Writing in the May/June Bulletin of the Atomic Scientists, they asserted the Pentagon’s Missile Defense Agency, or MDA, has “oversold” the radar and the rest of the planned shield, possibly to commit the United States to a course that will be hard to reverse.

Richard Lehner, a spokesman for the agency, dismissed their criticism as unfounded.

“The radar proposed for placement in the Czech Republic has more than enough power for its role and has supported missile defense tests in the Pacific for nearly a decade over greater distances than will be required in Europe,” he said in an e-mailed response.

Raytheon said Tuesday it had been awarded a contract with a potential value of $400 million to start planning to shift an existing X-band tracking radar, that would become the EMR, to the Czech Republic from the Marshall Islands in the central Pacific.

The EMR would help guide 10 ground-based missiles the United States hopes to deploy in neighboring Poland and expand U.S. defenses against “limited Iranian long-range threats,” Air Force Lt. Gen. Henry Obering, director of missile defense, told a congressional hearing last week.
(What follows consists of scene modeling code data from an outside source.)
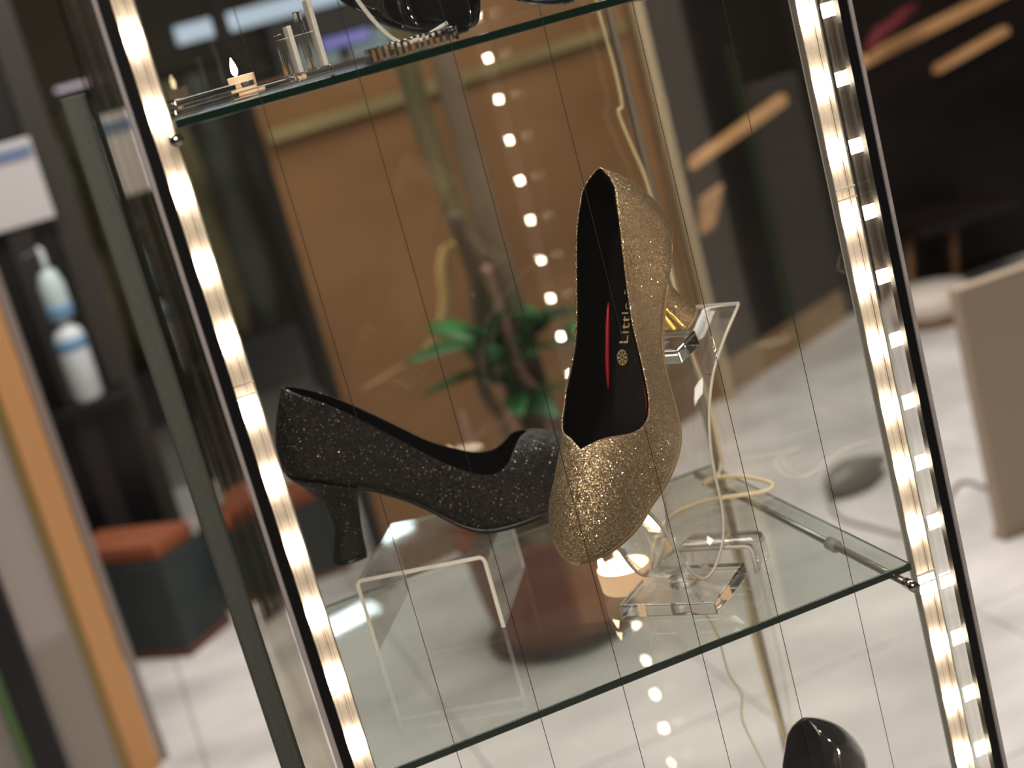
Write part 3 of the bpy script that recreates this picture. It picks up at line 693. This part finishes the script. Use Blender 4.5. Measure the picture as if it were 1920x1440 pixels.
# far glowing shop signs, and one panel added for a glass reflection
def lightbox(name, a, b, Y, col, es, label):
    p, q = aty(*a, Y), aty(*b, Y); x0, x1 = sorted((p.x, q.x)); z0, z1 = sorted((p.z, q.z))
    e = empty(name, (x0, Y, z0), 0, label, 'sign'); mesh_obj('lit_face', box_bm(0, x1 - x0, 0, .01, 0, z1 - z0), mat('glow', (.5, .5, .5), .4, emit=col, es=es), e, smooth=False)
    mesh_obj('case', box_bm(-.01, x1 - x0 + .01, .011, .08, -.01, z1 - z0 + .01), M_black, e, smooth=False)
    mesh_obj('pole', box_bm((x1 - x0) / 2 - .02, (x1 - x0) / 2 + .02, .081, .10, ZF - z0, z1 - z0), M_black, e, smooth=False); return e
lightbox('lit_sign', (335, 85), (640, -32), 5.2, (.42, .56, .72), .8, 'pale blue glowing shop sign high behind the upper shelf')
lightbox('lit_sign', (560, 150), (745, 40), 6.2, (.10, .17, .18), .8, 'dull teal glowing sign behind the comb holder and clear cradle')
lightbox('lit_sign', (105, 175), (200, 140), 4.2, (.30, .20, .34), .6, 'small violet glowing panel added for a reflection above the grey post')  # glowing panel added to stand in for the violet reflection in the left glass
lightbox('lit_sign', (605, 95), (690, 52), 5.6, (.22, .20, .75), .7, 'small blue violet glowing sign seen through the clear cradle')
# ceiling panel lamps far back, mirrored in the shelf
for (x, y, lab) in [(.50, 4.83, 'cool white ceiling lamp whose glint shows in the middle shelf'), (.80, 5.28, 'cool white ceiling lamp whose glint shows in the riser top')]:
    e = empty('ceiling_lamp', (x, y, 1.70), .35, lab, 'lamp')
    mesh_obj('diffuser', box_bm(-.14, .14, -.05, .05, -.008, 0), mat('cool_diffuser', (.8, .9, .9), .4, emit=(.78, .95, 1), es=16), e, smooth=False)
    mesh_obj('housing', box_bm(-.15, .15, -.06, .06, .0005, .04), M_plw, e, smooth=False)
# rack of muted garments behind the left part of the cabinet
rk = empty('garment_rack', (.0, 5.2, ZF), 0, 'rack of olive and teal garments seen dimly behind the cabinet', 'rack')
mesh_obj('rail', tube_bm([(-.7, 0, 1.35), (.75, 0, 1.35)], .012, 8, 0), M_black, rk)
for x in (-.68, .73): mesh_obj('upright', tube_bm([(x, 0, 0), (x, 0, 1.36)], .014, 8, 0), M_black, rk)
cols = [(.10, .085, .04), (.055, .06, .045), (.12, .10, .05), (.04, .07, .06), (.09, .07, .035), (.14, .13, .08), (.06, .05, .03), (.05, .075, .06), (.11, .09, .05)]
for i in range(11):
    x = -.6 + .12 * i; bm = bmesh.new(); rings = []
    for k in range(9):
        z = 1.33 - 1.0 * k / 8; wv = .05 + .05 * min(1, k / 2.5) + .012 * math.sin(k * 1.7 + i)
        rings.append([Vector((x + wv * math.cos(a) * .7, .16 * math.sin(a) * (.4 + .6 * min(1, k / 2)) + .015 * math.sin(3 * a + k), z)) for a in [2 * math.pi * j / 14 for j in range(14)]])
    c = cols[i % len(cols)]; mesh_obj('garment', loft(rings, bm=bm), noisy('cloth', c, tuple(min(1, v * 1.8) for v in c), 8, .9), rk)
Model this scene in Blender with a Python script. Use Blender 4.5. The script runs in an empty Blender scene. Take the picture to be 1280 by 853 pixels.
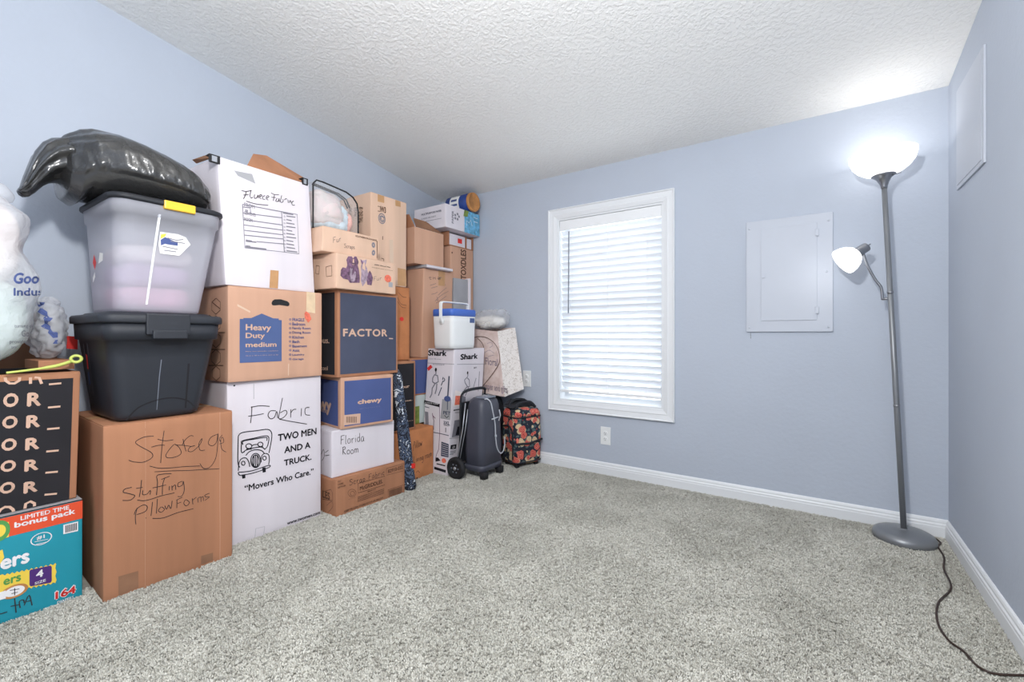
import bpy, bmesh, math, random
from mathutils import Vector, Matrix, noise
from mathutils.bvhtree import BVHTree
random.seed(4)
scn = bpy.context.scene
COL = scn.collection
# ------------------------------------------------------------------ camera
F_PX, CY, CAMH, YAW = 556.28, 420.39, 0.95, 0.5996
cd = bpy.data.cameras.new('camera'); cam = bpy.data.objects.new('camera', cd); COL.objects.link(cam)
cam.location = (0, 0, CAMH); cam.rotation_euler = (math.pi/2, 0, YAW)
cd.sensor_width = 36; cd.lens = 36*F_PX/1280; cd.shift_y = -(426.5-CY)/1280; cd.clip_start = .02
scn.camera = cam
# ------------------------------------------------------------------ view, world, lights
scn.view_settings.view_transform = 'Standard'; scn.view_settings.look = 'None'
scn.view_settings.exposure = 0.30; scn.view_settings.gamma = 1; scn.view_settings.use_curve_mapping = False
wd = bpy.data.worlds.new('daylight'); scn.world = wd; wd.use_nodes = True
wd.node_tree.nodes['Background'].inputs[0].default_value = (.86, .93, 1, 1)
wd.node_tree.nodes['Background'].inputs[1].default_value = 3.4
LAMP_POWER, READ_POWER = .42, .22
def light(name, kind, loc, energy, color, size=.05, rot=(0,0,0), sy=None):
    l = bpy.data.lights.new(name, kind); l.energy = energy; l.color = color
    if kind == 'AREA':
        l.size = size
        if sy: l.shape = 'RECTANGLE'; l.size_y = sy
    else: l.shadow_soft_size = size
    o = bpy.data.objects.new(name, l); COL.objects.link(o); o.location = loc; o.rotation_euler = rot
    return o
# fill light added for even brightness, out of view above the camera
light('added_fill_light', 'POINT', (-.35, .10, 1.95), 98, (1, .985, .965), .09)
# ------------------------------------------------------------------ room numbers
D, XR, XL, YF = 2.867, .5103, -2.7054, -1.3
HC, SL = 2.12, .1584
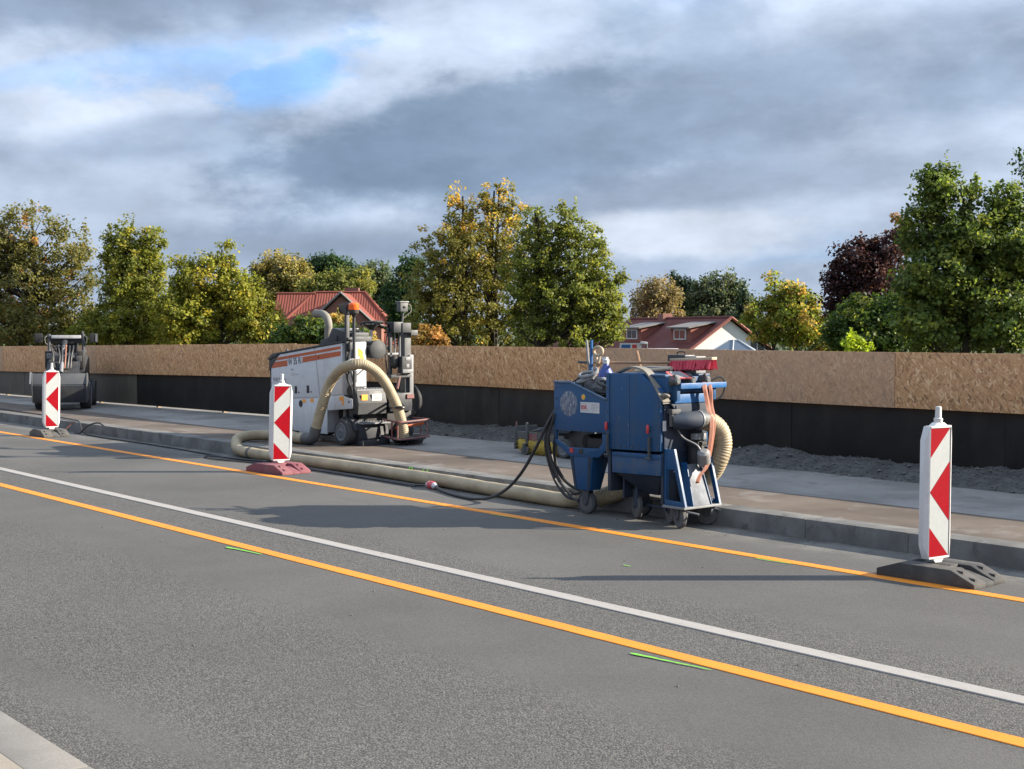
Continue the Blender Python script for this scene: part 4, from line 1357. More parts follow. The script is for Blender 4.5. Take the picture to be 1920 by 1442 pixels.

It would be upgraded with improved data processing capability, communications gear and software, Lehner said. EMR is due to be deployed at a site southwest of Prague by 2013.

“Neither of the gentlemen involved in the analysis have access to detailed and likely classified missile defense technical data so I assume they are simply expressing an opinion regarding what they think they know,” he added.

Postol, in a follow-up interview, said the MDA apparently was assuming a warhead’s radar cross-section would be as big as one square meter, making it easy for the EMR to detect it at the expected range of an Iranian attack scenario.

But, he said, over the large majority of viewing angles, the cone-shaped warhead’s radar cross section would be minuscule, perhaps only one one-hundredth of a square meter or less, because of the way signals would be reflected away from the illuminating radar.

“It’s hands-down unambiguous,” Postol, who once served as scientific advisor to the chief of U.S. naval operations, said by telephone. “No ambiguity whatsoever that this radar will not perform as advertised.”

“Either the whole leadership of the Missile Defense Agency should be fired because they’re technically incompetent or they should be fired because they’re lying to the Congress and the American people,” he added.

Raytheon referred a request for comment to MDA.

Earlier this week, Boeing Co, which heads an industry team that would put the 10 interceptor missiles in silos in Poland, derided Postol for a guest column he published April 15 in the Boston Globe newspaper.

“While Postol’s op-ed might fit nicely in a science fiction novel, it doesn’t fit reality,” Scott Fancher, Boeing’s chief executive for missile defense, said in a letter to the editor.

Raytheon said Tuesday that it planned to maximize Czech industry participation in the development of the EMR site. The United States has proposed a range of measures to allay Russian objections to the proposed European sites.